Mobile is going to revolutionise loyalty marketing and increasingly apps are the tool of loyalty and customer relationships. Whereas company websites are a useful source of information for customers at fixed locations, consumers will download apps for brands they want to deal with regularly.

When on the move, an app becomes a meaningful and important communication tool.

Why is mobile going to revolutionise CRM?

First, it’s always on. The consumer is constantly in contact with the brand; meaning latest offers and information can be communicated.

Second, it offers complete flexibility. Specific targeting is possible; especially with vast amount of data that mobile creates. For example, targeting by location, time of day and via social media.
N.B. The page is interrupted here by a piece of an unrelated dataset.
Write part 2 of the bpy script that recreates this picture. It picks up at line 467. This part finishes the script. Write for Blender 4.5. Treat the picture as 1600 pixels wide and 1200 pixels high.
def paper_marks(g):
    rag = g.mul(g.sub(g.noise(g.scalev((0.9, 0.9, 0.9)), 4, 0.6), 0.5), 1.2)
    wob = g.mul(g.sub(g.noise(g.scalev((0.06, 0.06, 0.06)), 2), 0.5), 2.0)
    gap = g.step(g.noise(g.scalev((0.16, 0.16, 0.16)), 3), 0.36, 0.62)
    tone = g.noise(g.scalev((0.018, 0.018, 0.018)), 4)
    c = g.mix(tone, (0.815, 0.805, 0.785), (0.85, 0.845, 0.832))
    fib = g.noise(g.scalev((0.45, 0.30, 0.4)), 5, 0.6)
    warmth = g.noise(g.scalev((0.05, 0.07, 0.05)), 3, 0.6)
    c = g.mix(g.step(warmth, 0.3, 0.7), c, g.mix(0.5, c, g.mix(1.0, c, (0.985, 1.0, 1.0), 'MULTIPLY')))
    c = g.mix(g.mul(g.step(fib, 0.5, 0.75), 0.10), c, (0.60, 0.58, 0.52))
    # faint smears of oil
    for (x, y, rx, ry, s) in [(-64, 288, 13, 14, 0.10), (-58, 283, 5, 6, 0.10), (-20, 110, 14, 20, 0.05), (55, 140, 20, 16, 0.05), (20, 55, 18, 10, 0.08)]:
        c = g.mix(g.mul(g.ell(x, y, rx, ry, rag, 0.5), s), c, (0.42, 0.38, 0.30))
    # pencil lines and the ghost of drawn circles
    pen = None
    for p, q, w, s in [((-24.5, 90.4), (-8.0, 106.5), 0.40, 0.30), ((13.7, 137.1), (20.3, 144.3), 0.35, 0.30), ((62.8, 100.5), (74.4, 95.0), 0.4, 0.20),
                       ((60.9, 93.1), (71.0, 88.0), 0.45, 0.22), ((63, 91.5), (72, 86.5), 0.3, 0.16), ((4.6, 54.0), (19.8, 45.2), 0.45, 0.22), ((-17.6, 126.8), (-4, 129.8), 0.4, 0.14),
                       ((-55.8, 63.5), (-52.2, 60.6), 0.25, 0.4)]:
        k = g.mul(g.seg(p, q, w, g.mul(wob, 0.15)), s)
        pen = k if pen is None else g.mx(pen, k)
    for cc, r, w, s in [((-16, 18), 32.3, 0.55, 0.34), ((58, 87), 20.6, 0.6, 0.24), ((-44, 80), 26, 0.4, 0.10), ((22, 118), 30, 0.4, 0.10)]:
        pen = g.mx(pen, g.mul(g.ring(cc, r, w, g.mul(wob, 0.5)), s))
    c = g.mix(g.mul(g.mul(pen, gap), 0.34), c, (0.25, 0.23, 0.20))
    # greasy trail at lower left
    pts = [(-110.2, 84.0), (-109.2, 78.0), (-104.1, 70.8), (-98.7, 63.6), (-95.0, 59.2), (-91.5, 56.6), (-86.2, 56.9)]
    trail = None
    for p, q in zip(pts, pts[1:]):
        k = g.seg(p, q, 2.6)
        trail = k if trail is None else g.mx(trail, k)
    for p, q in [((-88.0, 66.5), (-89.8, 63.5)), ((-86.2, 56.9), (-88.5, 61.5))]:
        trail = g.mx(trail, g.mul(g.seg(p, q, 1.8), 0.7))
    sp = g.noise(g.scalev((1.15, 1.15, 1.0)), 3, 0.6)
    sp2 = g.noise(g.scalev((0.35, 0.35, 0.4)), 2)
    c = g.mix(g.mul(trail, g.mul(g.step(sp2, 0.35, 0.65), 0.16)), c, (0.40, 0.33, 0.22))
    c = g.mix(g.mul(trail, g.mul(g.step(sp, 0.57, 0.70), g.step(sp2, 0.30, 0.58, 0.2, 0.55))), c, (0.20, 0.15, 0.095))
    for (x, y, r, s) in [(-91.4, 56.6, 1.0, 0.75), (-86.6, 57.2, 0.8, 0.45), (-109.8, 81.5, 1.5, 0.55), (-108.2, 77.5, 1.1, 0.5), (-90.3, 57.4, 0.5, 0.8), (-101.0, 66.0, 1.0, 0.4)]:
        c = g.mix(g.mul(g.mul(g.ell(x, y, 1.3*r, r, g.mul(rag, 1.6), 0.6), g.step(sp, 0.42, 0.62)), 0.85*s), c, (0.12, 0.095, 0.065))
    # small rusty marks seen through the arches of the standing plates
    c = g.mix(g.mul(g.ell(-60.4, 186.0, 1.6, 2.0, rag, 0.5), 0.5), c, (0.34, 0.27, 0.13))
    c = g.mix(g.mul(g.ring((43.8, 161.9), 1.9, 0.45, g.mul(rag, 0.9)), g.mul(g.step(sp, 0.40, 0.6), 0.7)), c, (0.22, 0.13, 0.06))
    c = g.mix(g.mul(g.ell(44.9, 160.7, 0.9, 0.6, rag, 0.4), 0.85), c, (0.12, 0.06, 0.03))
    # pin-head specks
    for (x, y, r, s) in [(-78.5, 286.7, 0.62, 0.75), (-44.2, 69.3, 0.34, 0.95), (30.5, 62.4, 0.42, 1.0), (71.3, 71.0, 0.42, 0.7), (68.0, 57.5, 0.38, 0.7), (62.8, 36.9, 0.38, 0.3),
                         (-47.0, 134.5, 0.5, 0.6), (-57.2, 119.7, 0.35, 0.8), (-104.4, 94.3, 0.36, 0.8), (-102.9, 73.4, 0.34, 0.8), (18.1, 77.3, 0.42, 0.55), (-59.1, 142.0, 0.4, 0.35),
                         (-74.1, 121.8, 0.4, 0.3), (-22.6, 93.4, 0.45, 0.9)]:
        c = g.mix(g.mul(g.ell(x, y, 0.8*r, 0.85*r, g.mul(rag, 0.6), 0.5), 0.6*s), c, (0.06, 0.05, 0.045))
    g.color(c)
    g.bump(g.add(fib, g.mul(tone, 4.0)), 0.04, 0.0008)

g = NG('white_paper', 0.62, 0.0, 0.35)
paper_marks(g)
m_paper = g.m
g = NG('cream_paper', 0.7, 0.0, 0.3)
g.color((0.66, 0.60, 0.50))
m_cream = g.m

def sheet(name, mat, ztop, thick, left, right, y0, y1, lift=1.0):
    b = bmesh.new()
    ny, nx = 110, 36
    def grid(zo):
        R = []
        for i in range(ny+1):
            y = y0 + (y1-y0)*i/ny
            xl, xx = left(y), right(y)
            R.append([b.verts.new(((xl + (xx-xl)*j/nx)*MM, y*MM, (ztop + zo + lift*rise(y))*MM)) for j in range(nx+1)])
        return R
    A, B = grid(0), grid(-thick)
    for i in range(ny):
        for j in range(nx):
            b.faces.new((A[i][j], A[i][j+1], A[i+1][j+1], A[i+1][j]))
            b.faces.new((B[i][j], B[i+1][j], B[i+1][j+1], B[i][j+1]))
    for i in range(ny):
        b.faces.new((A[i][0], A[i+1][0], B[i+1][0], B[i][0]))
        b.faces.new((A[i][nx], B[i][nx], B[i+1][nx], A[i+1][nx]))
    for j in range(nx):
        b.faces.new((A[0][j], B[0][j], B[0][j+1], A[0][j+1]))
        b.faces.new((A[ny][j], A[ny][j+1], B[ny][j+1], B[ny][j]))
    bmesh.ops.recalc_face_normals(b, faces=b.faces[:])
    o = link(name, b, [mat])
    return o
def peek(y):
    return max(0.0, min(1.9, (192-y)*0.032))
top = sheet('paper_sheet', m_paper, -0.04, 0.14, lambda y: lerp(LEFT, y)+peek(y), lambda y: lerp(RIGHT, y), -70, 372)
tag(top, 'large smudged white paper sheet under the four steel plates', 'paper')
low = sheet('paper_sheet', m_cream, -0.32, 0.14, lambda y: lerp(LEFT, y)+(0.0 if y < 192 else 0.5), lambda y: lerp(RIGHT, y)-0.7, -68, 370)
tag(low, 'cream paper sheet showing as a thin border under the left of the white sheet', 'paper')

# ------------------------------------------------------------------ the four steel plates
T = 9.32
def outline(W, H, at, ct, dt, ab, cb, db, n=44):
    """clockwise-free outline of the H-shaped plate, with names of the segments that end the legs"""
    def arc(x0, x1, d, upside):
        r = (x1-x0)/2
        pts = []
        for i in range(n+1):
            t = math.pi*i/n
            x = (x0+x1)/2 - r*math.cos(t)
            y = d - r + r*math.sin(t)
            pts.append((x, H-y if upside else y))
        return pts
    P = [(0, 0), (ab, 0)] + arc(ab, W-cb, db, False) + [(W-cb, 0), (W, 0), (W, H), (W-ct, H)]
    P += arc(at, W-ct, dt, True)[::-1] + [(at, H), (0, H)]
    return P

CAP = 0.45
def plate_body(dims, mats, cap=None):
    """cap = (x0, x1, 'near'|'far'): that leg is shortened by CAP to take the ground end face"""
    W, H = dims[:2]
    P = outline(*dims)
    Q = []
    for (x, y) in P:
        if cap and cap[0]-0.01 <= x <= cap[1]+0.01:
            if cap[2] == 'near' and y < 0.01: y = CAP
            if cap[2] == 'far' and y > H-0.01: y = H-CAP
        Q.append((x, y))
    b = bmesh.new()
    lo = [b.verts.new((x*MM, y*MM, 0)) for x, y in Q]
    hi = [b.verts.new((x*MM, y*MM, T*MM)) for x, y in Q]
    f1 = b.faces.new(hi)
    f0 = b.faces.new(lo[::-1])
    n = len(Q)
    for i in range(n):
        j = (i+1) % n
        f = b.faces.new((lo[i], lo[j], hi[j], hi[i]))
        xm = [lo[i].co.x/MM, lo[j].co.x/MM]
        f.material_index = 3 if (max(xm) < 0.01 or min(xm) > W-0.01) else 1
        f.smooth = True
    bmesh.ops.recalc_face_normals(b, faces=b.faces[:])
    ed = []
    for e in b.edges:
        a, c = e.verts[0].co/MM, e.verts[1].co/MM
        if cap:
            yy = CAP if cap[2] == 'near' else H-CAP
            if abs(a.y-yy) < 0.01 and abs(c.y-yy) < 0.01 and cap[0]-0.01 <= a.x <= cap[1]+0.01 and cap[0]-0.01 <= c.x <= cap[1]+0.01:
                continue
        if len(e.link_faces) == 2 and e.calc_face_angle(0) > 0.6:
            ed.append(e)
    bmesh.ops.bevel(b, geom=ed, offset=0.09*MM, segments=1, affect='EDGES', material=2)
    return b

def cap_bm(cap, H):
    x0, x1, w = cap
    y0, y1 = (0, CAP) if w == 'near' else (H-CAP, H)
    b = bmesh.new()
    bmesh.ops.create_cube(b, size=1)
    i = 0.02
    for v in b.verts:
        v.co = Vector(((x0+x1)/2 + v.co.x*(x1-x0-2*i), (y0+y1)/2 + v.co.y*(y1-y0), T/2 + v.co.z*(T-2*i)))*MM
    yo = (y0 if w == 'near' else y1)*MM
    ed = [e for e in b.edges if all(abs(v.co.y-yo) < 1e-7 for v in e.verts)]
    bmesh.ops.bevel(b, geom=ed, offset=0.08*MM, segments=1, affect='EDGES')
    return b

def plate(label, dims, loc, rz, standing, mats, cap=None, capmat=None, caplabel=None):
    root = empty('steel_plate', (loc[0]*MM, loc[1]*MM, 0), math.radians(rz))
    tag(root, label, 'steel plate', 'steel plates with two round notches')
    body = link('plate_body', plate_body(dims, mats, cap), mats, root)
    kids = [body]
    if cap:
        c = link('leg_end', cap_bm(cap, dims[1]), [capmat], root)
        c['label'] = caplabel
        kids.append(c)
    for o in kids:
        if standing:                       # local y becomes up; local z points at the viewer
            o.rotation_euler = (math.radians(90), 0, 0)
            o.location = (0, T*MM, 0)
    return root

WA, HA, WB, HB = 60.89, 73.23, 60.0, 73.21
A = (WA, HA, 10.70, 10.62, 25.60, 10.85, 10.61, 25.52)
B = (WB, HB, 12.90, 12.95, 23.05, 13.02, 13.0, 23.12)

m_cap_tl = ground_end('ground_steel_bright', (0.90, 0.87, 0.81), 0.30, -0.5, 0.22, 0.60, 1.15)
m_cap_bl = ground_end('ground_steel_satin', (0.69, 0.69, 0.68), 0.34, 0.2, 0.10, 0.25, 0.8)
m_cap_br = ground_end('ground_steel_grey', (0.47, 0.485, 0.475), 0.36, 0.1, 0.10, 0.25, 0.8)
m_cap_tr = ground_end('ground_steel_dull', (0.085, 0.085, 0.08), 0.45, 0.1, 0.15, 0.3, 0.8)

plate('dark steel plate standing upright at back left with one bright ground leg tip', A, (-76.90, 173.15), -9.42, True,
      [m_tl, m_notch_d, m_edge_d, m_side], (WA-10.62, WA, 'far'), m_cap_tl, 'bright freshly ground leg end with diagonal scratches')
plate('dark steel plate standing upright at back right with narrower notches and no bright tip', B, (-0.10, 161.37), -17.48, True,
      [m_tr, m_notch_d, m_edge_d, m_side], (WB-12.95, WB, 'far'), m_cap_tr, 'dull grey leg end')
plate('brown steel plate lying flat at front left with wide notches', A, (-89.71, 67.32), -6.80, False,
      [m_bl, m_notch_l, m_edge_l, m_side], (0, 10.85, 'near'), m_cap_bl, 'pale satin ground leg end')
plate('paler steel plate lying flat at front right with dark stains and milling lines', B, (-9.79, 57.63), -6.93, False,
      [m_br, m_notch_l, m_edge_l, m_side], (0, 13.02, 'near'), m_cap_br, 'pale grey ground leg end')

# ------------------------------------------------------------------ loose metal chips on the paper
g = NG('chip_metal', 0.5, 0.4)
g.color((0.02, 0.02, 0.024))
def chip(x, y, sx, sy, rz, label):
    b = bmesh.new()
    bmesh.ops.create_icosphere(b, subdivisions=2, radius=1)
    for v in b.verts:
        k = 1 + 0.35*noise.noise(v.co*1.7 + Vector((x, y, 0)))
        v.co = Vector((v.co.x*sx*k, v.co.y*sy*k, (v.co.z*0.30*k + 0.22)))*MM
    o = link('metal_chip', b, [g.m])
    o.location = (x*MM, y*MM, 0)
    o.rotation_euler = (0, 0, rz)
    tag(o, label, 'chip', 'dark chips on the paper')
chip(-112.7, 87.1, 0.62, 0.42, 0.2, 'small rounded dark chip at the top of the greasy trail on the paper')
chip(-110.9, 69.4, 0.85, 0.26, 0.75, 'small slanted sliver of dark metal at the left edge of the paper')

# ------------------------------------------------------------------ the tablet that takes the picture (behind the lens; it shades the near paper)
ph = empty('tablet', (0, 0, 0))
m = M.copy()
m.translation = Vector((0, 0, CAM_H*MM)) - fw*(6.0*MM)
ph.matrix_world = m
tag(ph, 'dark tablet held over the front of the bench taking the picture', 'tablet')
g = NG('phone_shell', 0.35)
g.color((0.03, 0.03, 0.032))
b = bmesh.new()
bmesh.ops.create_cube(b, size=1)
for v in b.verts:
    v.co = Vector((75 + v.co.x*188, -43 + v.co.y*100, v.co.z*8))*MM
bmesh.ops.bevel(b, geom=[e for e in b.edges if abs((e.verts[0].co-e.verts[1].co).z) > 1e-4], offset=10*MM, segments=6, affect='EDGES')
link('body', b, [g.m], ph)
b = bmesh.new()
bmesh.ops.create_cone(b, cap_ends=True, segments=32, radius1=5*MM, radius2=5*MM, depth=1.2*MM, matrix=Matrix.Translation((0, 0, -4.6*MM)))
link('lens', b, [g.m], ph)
Almost any permutation is feasible.

Third, for a brand, it’s a cheap means of communication. It’s faster, more reliable and secure. It will create greater efficiency – consumers don’t have to have cards or redeemable vouchers – everything is contained within a piece of technology permanently with them, packed full of history on their activity with the brand.

Fourth, it’s connected with all other marketing activity. Mobile will be connected to smart TVs and allow interaction with brand advertising. Retailers can advertise on TV and alert a viewer with a tablet or mobile about a specific offer.

The customer can then either redeem the offer via e-commerce or in-store. Near Field Communication (NFC) chips and the development of mobile “wallets” will enable customers to manage transactions and pay through an app, or equivalent, on their phone. Mobile has an effect at every stage.

“This is a great time to be a shopper,” said Steve Mader, senior analyst for Kantar Retail. “The shopper’s entire path of purchase is evolving, and it is becoming more fluid across channels and more fluid across mediums. I think that retailers and brands are going to have to push themselves to be where the shopper expects them to be.”

Given that more than half of a shopper’s decisions are made in-store, then mobile is the technology that will enable retailers and manufacturers to better understand that decision-making process and, perhaps, to influence some of those purchase decisions at every point of consideration.

The importance and potential of mobile marketing needs to be recognised and properly invested in at the senior level of retailers, it’s much more than an extension of digital. As Mary Meeker, doyenne of digital said: “Some brands will win big with mobile; others will wonder what has just happened.”

My predictions

• Smart phone penetration will reach 75% with 12 months. Over the same period tablet penetration will leap from 11% to 33%.

• Consumers will, on average, download five interactive retail apps. They will spend, on average five minutes a week with each app.

• Within two years, apps and smart TV sites will become the key conduit for remote shopping and loyalty programmes.

• Within two years 25% of consumers will use mobile phones to manage loyalty cards.

• Within two years a UK-based retailer will launch a fully-integrated m-commerce channel; a TV app containing content and offers that integrate with mobile devices that can be redeemed in-store.